Briones: Local autonomy

·2 min read

I got a chance to speak with one of the indigenous peoples (IPs) in Barangay Katipunan, Arakan, North Cotabato on Friday, June 17, 2022, during the outreach activity of The Potters Community of Davao City.

Totally ignorant about their situation, I asked Datu Roberto, head of the Tinananon tribe’s judiciary, if they came up with their own laws and whatnot. Of course, he replied. Even if that meant making the wearing of face mask optional? He gave me a wry smile and nodded.

Well, aren’t they lucky?

Residents of Cebu, home to one of the largest linguistic groups in the archipelago, have no choice but to kowtow to the national government, even when the Constitution grants them similar but not exactly the same rights as IPs.

To those who don’t know, I’m talking about local autonomy.

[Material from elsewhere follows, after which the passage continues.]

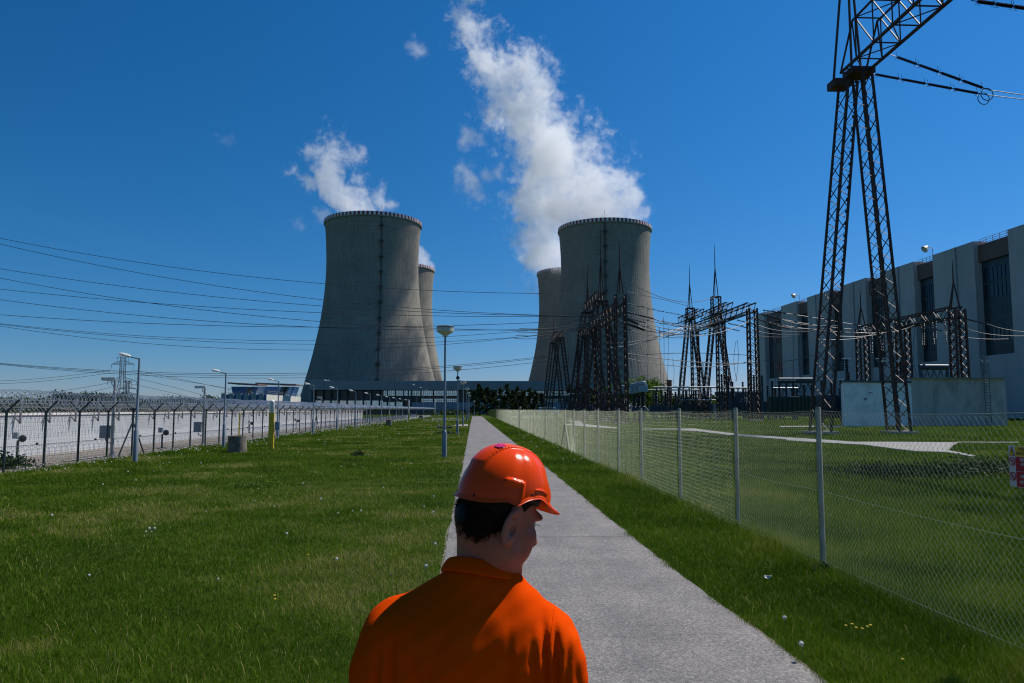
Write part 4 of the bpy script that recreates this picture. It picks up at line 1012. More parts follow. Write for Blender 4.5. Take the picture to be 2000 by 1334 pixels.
# strain insulators at the row of upright columns and the right row
for (X_, Ya, z_, n_, s) in ((20.3, 107, HZ(597, 107) - .7, 4, 1), (48.2, 131, HZ(600, 131) - .7, 5, 1), (20.3, 110, HZ(597, 107) - .7, 4, -1), (48.2, 133, HZ(600, 131) - .7, 4, -1), (68, 106, HZ(603, 105) - .6, 3, 1), (68, 108, HZ(603, 105) - .6, 3, -1)):
    for j in range(n_):
        y = Ya + j * 5.2; a = Vector((X_ + s * .7, y, z_)); b = a + Vector((s * 4.0, -.4, -1.0))
        hang(a, b, 'one of the dark strain insulators pulling sideways from the gantry beams', 18, .17)
        wire((b, b + Vector((s * 4, -.6, -1.1)), b + Vector((s * 9.5, -1.4, -1.3))), .045, 'short slack lead beyond a strain insulator', 'short leads', 6)
for j, (a, c, b) in enumerate((((1345, 637), (1312, 650), (1276, 660)), ((1350, 641), (1314, 654), (1283, 662)), ((1350, 634), (1316, 645), (1290, 655)), ((1284, 661), (1240, 672), (1192, 680)), ((1288, 656), (1240, 667), (1188, 671)))):
    ya, yb = (178, 168) if j < 3 else (168, 135); pa, pb = P(*a, ya), P(*b, yb); pc = P(*c, (ya + yb) / 2); wire((pa, pc, pb), .09, 'thick dark cable bundle sagging left from the gantry beam towards the right tower', 'thick cable bundle', 8)
# vertical droppers
for (px, y0, y1, Y) in ((1265, 600, 755, 140), (1288, 640, 752, 150), (1296, 620, 752, 150), (1306, 638, 752, 170), (1313, 700, 752, 170), (1330, 700, 790, 200), (1440, 665, 745, 150), (1438, 665, 745, 150), (1500, 645, 740, 150), (1548, 630, 742, 135), (1568, 625, 742, 135), (1790, 630, 735, 112), (1922, 625, 735, 104), (1112, 670, 760, 190), (1243, 690, 756, 160)):
    a, b = P(px, y0, Y), P(px + rr.uniform(-4, 4), y1, Y); c = (a + b) / 2; c.x += rr.uniform(-.6, .6)
    wire((a, c, b), .04, 'thin dropper wire hanging down to the switchyard equipment', 'dropper wires', 8)

# ================================================================== SWITCHYARD EQUIPMENT
def apparatus(px, Y, label, col='dkgreen', w=3.4, h=2.6, pots=3, ph=2.6, potr=.22, legs=True):
    X = XY(px, Y); r = thing('switchgear', (X, Y, 0), label, 'switchgear', 'switchgear cabinets with insulators')
    z0 = .9
    m = MB()
    for sx in (-1, 1):
        for sy in (-1, 1): m.bar((X + sx * w * .42, Y + sy * .7, 0), (X + sx * w * .42, Y + sy * .7, z0), .16)
    m.box((X, Y, z0 - .12), (w * .9, 1.5, .16)); m.build('stand', M['dkblue'], r)
    m = MB(); m.box((X, Y, z0 + h / 2), (w, 1.9, h)); m.build('tank', M[col], r, bevel=.06)
    m = MB()
    for i in range(6): m.box((X - w * .42 + i * w * .84 / 5, Y - 1.05, z0 + h * .5), (.10, .28, h * .8))
    m.build('cooling_fins', M[col], r)
    for i in range(pots):
        x = X - w * .36 + i * (w * .72 / max(1, pots - 1)); m = MB(); disc_string(m, (x, Y, z0 + h), (x, Y, z0 + h + ph), potr, 12, potr * .55); io = m.build('insulator', M['black'], r, True)
        m = MB(); m.box((x, Y, z0 + h + ph + .08), (potr * 3.6, .3, .16)); m.build('terminal', M['light_metal'], io)
apparatus(1530, 138, 'dark green transformer with tall bushings left of the near gantry leg', 'dkgreen', 5.4, 3.4, 4, 2.9, .3)
apparatus(1572, 150, 'green tank behind the near gantry leg', 'dkgreen', 4.2, 3.8, 3, 2.2, .28)
apparatus(1448, 155, 'dark switch cabinet between the middle and right columns', 'dkblue', 5.0, 2.6, 4, 2.6)
apparatus(1500, 160, 'dark blue cabinet right of the right upright column', 'dkblue', 5.0, 2.8, 3, 3.4)
apparatus(1395, 172, 'dark cabinet behind the A frame legs', 'dkblue', 5.6, 2.2, 4, 2.0)
apparatus(1340, 168, 'low green switchgear right of the big cooling tower', 'dkgreen', 6, 2.0, 5, 2.2)
apparatus(1292, 176, 'low dark switchgear under the busbars at the cooling tower foot', 'dkblue', 5.6, 1.8, 4, 2.4)
apparatus(1690, 110, 'dark apparatus with two black bushings behind the white walled hut', 'dkblue', 7.0, 4.2, 2, 4.2, .34)
apparatus(1625, 112, 'dark apparatus seen through the near left gantry leg', 'dkblue', 4.0, 3.2, 3, 2.2, .25)
apparatus(1745, 112, 'dark apparatus with bushings behind the right gantry leg', 'dkblue', 4.0, 4.6, 2, 3.6, .34)
apparatus(1190, 150, 'dark switchgear behind the dense lattice columns', 'dkblue', 6.5, 2.2, 4, 2.4)
apparatus(1150, 165, 'dark low switchgear at the left end of the switchyard', 'dkblue', 6.5, 2.0, 3, 2.2)
# extra upright black insulator pillars
for k_, (px, Y, zt) in enumerate([(1411, 148, 730), (1424, 147, 733), (1467, 135, 728), (1474, 135, 731), (1490, 135, 732), (1432, 150, 745), (1452, 150, 745), (1300, 160, 765), (1320, 160, 765), (1340, 160, 762), (1360, 160, 760), (1281, 160, 766), (1500, 150, 760), (1515, 150, 757), (1553, 140, 757), (1180, 140, 765), (1660, 108, 724)]):
    X = XY(px, Y); zz = HZ(zt, Y); r = thing('pillar_insulator', (X, Y, 0), 'one of the black pillar insulators on steel posts among the switchgear', 'pillar insulator', 'pillar insulators')
    m = MB(); m.bar((X, Y, 0), (X, Y, zz * .5), .3); m.build('post', M['dkblue'], r); m = MB(); disc_string(m, (X, Y, zz * .5), (X, Y, zz), .26, 14, .15); m.build('insulator', M['black'], r, True)
# tubular busbars
def busbar(pa, pb, Y, py, rad, label, n=6):
    z = HZ(py, Y); xa, xb = XY(pa, Y), XY(pb, Y); r = thing('busbar', ((xa + xb) / 2, Y, 0), label, 'busbar', 'tubular busbars')
    m = MB(); m.tube([(xa, Y, z), (xb, Y, z)], rad, 10); m.build('tube', M['light_metal'], r, True)
    for i in range(n):
        x = xa + (xb - xa) * (i + .3) / n; m = MB(); disc_string(m, (x, Y, z * .45), (x, Y, z - rad), .2, 12, .12); m.build('insulator', M['black'], r, True)
        m = MB(); m.bar((x, Y, 0), (x, Y, z * .45), .22); m.build('post', M['dkblue'], r)
busbar(1277, 1404, 152, 756, .16, 'upper pale busbar tube at the foot of the right tower')
busbar(1255, 1370, 158, 761.5, .14, 'lower pale busbar tube at the foot of the right tower', 7)
busbar(1404, 1474, 149, 757, .17, 'pale busbar tube between the two upright columns', 3)
busbar(1508, 1560, 145, 757, .12, 'short pale busbar left of the near gantry', 3)
busbar(1330, 1398, 160, 781, .14, 'low pale busbar tube above the green switchgear', 4)
# instrument transformers with grey heads
def head(px, py, Y, label, k=1.0):
    X = XY(px, Y); zz = HZ(py, Y); r = thing('current_transformer', (X, Y, 0), label, 'transformer', 'current transformers with grey heads')
    m = MB(); m.bar((X, Y, 0), (X, Y, zz * .35), .35); m.lathe([(.45, 0), (.45, .7), (.3, .8)], (X, Y, zz * .3), 12); m.build('base', M['dkblue'], r)
    m = MB(); disc_string(m, (X, Y, zz * .42), (X, Y, zz - 1.0), .36 * k, 16, .24 * k); m.build('insulator', M['black'], r, True)
    m = MB(); m.box((X, Y, zz - .45), (1.45 * k, .95, 1.1)); m.lathe([(.3, 0), (.6, .02), (.6, .5), (.5, .62), (0, .64)], (X - .05, Y, zz + .1), 16); m.build('head', M['lamp_head'] if 'lamp_head' in M else M['galv2'], r, bevel=.08)
M['galv2'] = mat('pale_grey_paint', (.30, .36, .42), .5, 0, .08, 5)
head(1239, 757, 120, 'grey headed current transformer, left one of the group of three'); head(1247.5, 755, 119, 'grey headed current transformer, middle one of the group of three'); head(1256, 753, 118, 'grey headed current transformer, right one of the group of three')
head(1203, 760, 150, 'grey headed current transformer behind the lattice columns', .9); head(1217, 760, 150, 'grey headed current transformer right behind the nearest column', .9)
head(1455, 782, 170, 'small grey headed apparatus low between the upright columns', .8)
# disconnector arms at the far left of the yard
r = thing('disconnector', (XY(1120, 170), 170, 0), 'pale disconnector blades on a dark frame, left end of the switchyard', 'disconnector')
m = MB()
for px in (1104, 1112, 1120, 1130): x = XY(px, 170); m.bar((x, 170, 0), (x, 170, HZ(772, 170)), .3)
m.bar((XY(1102, 170), 170, HZ(785, 170)), (XY(1132, 170), 170, HZ(785, 170)), .3); m.build('frame', M['dkblue'], r)
m = MB()
for px, py in ((1107, 771), (1117, 769), (1131, 768)): m.bar((XY(px - 6, 170), 170, HZ(py, 170)), (XY(px + 4, 170), 169, HZ(py, 170)), .14); m.bar((XY(px - 2, 170), 170, HZ(py, 170)), (XY(px, 170), 170, HZ(py - 5, 170)), .1)
m.build('blade', M['light_metal'], r)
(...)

Republic Act 8371 recognizes, protects and promotes “the rights of indigenous cultural communities/indigenous peoples, creating a national commission on indigenous peoples, establishing implementing mechanisms, appropriation funds therefor, and for other purposes.”

Section 13 states that “the State recognizes the inherent right of the ICCs/IPs to self-governance and self-determination and respects the integrity of their values, practices and institutions. Consequently, the State shall guarantee the right of the ICCs/IPs to freely pursue their economic, social and cultural development.”

Let me pause here for a moment.

I won’t pretend to be a lawyer so I’ll stop quoting laws like I know them like the back of my hand because I don’t. But you get my drift?

I don’t how Department of the Interior and Local Government Secretary Eduardo Año would react to Datu Roberto’s statement or if he is even aware of the Tinananon tribe’s existence, but we all know how he went ballistic when Cebu Gov. Gwendolyn Garcia tried to exercise Cebu’s local autonomy.

If I’m not mistaken, the Cebu Provincial Government was given until this weekend to “amend, rectify or adjust” its newly passed ordinance making the wearing of face masks in open and well-ventilated areas in the province optional.

Otherwise, Año warned that the agency would “exhaust all legal remedies against them, including Cebu Gov. Gwendolyn Garcia, as ordered by the Office of the President.”

He keeps referring to guidelines of the Inter-Agency Task Force, which ”highlighted the continuous observance of minimum public health standards, which includes the mandatory wearing of face masks in all areas under any alert level.” And yet, he conveniently skirts the issue of protocol violations during the campaign period.

So it was okay for hundreds of thousands of people to gather at rallies, but Governor Garcia can be found liable of violating the anti-graft and corrupt practices law or be slapped with administrative sanctions by making it optional for Cebuanos to go outdoors without a face mask?

No wonder Datu Roberto gave me a wry smile.